Request >> Copy the data below exactly.

Raw data >>

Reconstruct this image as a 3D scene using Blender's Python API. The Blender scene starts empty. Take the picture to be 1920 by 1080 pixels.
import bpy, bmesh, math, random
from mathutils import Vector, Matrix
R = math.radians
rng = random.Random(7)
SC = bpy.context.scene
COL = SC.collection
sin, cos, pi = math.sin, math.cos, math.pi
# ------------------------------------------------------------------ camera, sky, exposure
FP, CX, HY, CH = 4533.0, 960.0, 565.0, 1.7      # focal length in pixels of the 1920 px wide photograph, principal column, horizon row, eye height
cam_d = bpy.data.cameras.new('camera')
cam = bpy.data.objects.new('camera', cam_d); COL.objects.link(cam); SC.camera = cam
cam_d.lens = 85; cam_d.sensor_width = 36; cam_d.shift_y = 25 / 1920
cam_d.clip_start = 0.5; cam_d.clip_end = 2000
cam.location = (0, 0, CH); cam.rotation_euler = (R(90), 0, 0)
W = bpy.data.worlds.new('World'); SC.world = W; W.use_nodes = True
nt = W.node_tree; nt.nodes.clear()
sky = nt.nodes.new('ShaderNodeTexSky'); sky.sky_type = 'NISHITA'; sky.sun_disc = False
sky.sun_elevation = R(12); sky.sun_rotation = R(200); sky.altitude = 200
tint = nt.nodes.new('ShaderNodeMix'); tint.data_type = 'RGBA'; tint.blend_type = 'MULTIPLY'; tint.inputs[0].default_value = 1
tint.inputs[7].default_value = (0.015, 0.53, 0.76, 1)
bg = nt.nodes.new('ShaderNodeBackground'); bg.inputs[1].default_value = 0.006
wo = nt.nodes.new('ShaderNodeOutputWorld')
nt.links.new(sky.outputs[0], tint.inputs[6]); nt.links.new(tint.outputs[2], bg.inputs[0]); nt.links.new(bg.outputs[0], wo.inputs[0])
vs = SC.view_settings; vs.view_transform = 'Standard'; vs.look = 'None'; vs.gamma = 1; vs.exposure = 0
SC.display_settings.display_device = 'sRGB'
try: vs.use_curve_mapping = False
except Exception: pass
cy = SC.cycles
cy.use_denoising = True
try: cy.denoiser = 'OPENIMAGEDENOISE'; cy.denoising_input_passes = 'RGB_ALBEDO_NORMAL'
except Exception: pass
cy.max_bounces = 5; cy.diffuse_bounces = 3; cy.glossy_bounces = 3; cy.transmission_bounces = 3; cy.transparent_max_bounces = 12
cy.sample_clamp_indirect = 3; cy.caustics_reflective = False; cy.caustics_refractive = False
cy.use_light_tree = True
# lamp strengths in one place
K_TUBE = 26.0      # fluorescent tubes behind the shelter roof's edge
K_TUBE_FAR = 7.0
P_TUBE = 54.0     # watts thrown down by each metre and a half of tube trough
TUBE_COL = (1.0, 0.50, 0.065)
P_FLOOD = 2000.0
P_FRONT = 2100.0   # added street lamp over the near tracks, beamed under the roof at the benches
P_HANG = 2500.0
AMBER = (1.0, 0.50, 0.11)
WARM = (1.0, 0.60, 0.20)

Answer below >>
Reconstruct this image as a 3D scene using Blender's Python API. The Blender scene starts empty. Take the picture to be 1920 by 1080 pixels.
import bpy, bmesh, math, random
from mathutils import Vector, Matrix
R = math.radians
rng = random.Random(7)
SC = bpy.context.scene
COL = SC.collection
sin, cos, pi = math.sin, math.cos, math.pi
# ------------------------------------------------------------------ camera, sky, exposure
FP, CX, HY, CH = 4533.0, 960.0, 565.0, 1.7      # focal length in pixels of the 1920 px wide photograph, principal column, horizon row, eye height
cam_d = bpy.data.cameras.new('camera')
cam = bpy.data.objects.new('camera', cam_d); COL.objects.link(cam); SC.camera = cam
cam_d.lens = 85; cam_d.sensor_width = 36; cam_d.shift_y = 25 / 1920
cam_d.clip_start = 0.5; cam_d.clip_end = 2000
cam.location = (0, 0, CH); cam.rotation_euler = (R(90), 0, 0)
W = bpy.data.worlds.new('World'); SC.world = W; W.use_nodes = True
nt = W.node_tree; nt.nodes.clear()
sky = nt.nodes.new('ShaderNodeTexSky'); sky.sky_type = 'NISHITA'; sky.sun_disc = False
sky.sun_elevation = R(12); sky.sun_rotation = R(200); sky.altitude = 200
tint = nt.nodes.new('ShaderNodeMix'); tint.data_type = 'RGBA'; tint.blend_type = 'MULTIPLY'; tint.inputs[0].default_value = 1
tint.inputs[7].default_value = (0.015, 0.53, 0.76, 1)
bg = nt.nodes.new('ShaderNodeBackground'); bg.inputs[1].default_value = 0.006
wo = nt.nodes.new('ShaderNodeOutputWorld')
nt.links.new(sky.outputs[0], tint.inputs[6]); nt.links.new(tint.outputs[2], bg.inputs[0]); nt.links.new(bg.outputs[0], wo.inputs[0])
vs = SC.view_settings; vs.view_transform = 'Standard'; vs.look = 'None'; vs.gamma = 1; vs.exposure = 0
SC.display_settings.display_device = 'sRGB'
try: vs.use_curve_mapping = False
except Exception: pass
cy = SC.cycles
cy.use_denoising = True
try: cy.denoiser = 'OPENIMAGEDENOISE'; cy.denoising_input_passes = 'RGB_ALBEDO_NORMAL'
except Exception: pass
cy.max_bounces = 5; cy.diffuse_bounces = 3; cy.glossy_bounces = 3; cy.transmission_bounces = 3; cy.transparent_max_bounces = 12
cy.sample_clamp_indirect = 3; cy.caustics_reflective = False; cy.caustics_refractive = False
cy.use_light_tree = True
# lamp strengths in one place
K_TUBE = 26.0      # fluorescent tubes behind the shelter roof's edge
K_TUBE_FAR = 7.0
P_TUBE = 54.0     # watts thrown down by each metre and a half of tube trough
TUBE_COL = (1.0, 0.50, 0.065)
P_FLOOD = 2000.0
P_FRONT = 2100.0   # added street lamp over the near tracks, beamed under the roof at the benches
P_HANG = 2500.0
AMBER = (1.0, 0.50, 0.11)
WARM = (1.0, 0.60, 0.20)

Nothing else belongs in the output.